Intervention de Clémentine Autain

Réunion du mercredi 20 mars 2019 à 17h15
Commission des affaires étrangères

Photo issue du site de l'Assemblée nationale ou de WikipediaClémentine Autain :

Monsieur le ministre, j'ai invité aujourd'hui les députés de tous les groupes politiques, à l'exception des députés d'extrême droite, à une rencontre avec le collectif Familles unies, qui regroupe des familles dont les enfants ont été embrigadés et sont parties en Syrie. Vous le savez, des femmes et des enfants français se trouvent actuellement dans les camps d'Al-Hol et de Roj, dans une situation dramatique sur le plan humanitaire. C'est sur eux que je souhaite, au nom du groupe de la Gauche démocrate et républicaine, vous interroger aujourd'hui.

Nous avons entendu des témoignages particulièrement poignants, et ceux de nos collègues qui étaient présents à cette rencontre pourront peut-être en parler. Le traumatisme vécu par ces familles est extrêmement profond et il doit être pris en compte. Or il me semble que le regard que la société pose sur elles est biaisé. Ces familles n'ont trouvé aucun soutien dans la société lorsqu'elles ont été confrontées à l'embrigadement de leurs enfants ou de leurs petits-enfants, qui se retrouvent aujourd'hui dans une situation dramatique à l'autre bout du monde. Or je crois que ces enfants sont l'une des clés pour comprendre les phénomènes d'embrigadement, et donc pour nous aider à combattre Daech. Nous avons, surtout, un devoir d'humanité envers eux : il est urgent de sauver les enfants qui sont en train de mourir dans ces camps. Il se trouve que le collectif Familles unies s'est adressé au Président de la République et au Gouvernement à de multiples reprises : il a adressé des lettres à Emmanuel Macron, à Edouard Philippe, à la ministre de la justice, Mme Nicole Belloubet, ainsi qu'à vous, monsieur le ministre, et il n'a reçu, en retour, que des accusés de réception.

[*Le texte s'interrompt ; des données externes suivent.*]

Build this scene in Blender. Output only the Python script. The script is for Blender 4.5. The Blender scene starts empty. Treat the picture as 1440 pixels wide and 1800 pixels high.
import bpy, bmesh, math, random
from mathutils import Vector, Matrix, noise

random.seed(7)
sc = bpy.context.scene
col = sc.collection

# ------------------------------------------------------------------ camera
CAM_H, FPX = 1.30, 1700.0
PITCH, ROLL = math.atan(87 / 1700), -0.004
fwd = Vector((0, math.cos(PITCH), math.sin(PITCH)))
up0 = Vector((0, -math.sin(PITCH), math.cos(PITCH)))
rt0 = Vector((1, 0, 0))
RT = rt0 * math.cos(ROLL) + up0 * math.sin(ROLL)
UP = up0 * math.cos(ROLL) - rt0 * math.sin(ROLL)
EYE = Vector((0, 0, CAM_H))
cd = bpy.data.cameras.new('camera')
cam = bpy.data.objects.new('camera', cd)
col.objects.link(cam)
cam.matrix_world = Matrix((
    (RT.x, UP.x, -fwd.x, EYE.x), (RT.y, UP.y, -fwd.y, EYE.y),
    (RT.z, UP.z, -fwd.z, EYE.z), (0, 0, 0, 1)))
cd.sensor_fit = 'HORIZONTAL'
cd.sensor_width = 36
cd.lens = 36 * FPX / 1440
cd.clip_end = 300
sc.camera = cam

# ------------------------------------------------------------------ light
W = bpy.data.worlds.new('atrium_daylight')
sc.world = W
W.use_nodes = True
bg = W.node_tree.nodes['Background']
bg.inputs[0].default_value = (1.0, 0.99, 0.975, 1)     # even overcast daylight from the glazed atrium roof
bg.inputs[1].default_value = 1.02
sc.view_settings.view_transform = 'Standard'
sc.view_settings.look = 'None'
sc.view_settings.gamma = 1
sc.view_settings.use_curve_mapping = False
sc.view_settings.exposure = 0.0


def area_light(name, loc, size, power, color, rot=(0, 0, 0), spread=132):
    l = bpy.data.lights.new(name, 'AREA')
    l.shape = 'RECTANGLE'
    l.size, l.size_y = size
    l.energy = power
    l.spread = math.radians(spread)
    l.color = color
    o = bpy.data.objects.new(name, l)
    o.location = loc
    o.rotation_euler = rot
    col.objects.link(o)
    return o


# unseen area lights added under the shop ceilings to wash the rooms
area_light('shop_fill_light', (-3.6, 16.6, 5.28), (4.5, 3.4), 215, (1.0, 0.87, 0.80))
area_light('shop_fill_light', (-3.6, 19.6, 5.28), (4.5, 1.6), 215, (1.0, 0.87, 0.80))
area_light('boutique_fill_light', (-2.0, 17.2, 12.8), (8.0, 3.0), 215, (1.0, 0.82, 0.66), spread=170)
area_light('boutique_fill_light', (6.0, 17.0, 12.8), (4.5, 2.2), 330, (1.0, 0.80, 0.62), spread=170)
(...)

Je crois sincèrement, monsieur le ministre, que vous honoreriez les valeurs de la France et que vous feriez oeuvre utile dans le combat contre Daech en prenant en considération ce que ces familles vivent et ce qu'elles ont à nous dire. Nous devons sauver ces enfants. L'une des femmes présentes à cette rencontre est la grand-mère de trois des six orphelins qui ont été rapatriés. Une autre grand-mère, également présente, venait d'apprendre que ses petits-enfants étaient morts. Je voudrais comprendre votre doctrine : pourquoi ne faudrait-il sauver que les orphelins ? À Al-Hol, qui compte 65 000 habitants, 127 décès ont été enregistrés depuis le 15 mars, dont 80 % concernent des enfants. Les personnes qui se trouvent là-bas subissent des traitements dégradants et inhumains et sont dans une situation de péril absolument scandaleuse. Deux plaintes ont été déposées par des avocats contre la France auprès de l'ONU sur la base de conventions que la France a signées, qui concernent la torture ou le droit des enfants. Je pense sincèrement que nous pouvons rapatrier ces enfants, comme nous l'avons fait par le passé dans d'autres pays. Quand les familles vous demandent des informations, des listes, vous les renvoyez vers la Croix-Rouge, mais celle-ci n'est pas capable de les informer. Comment allez-vous enfin prendre en compte cette urgence humanitaire et soutenir ces familles ? Le collectif Familles unies ne bénéficie d'aucune écoute, ni d'aucune subvention. Cette situation ne peut plus durer, dans le pays des droits humains.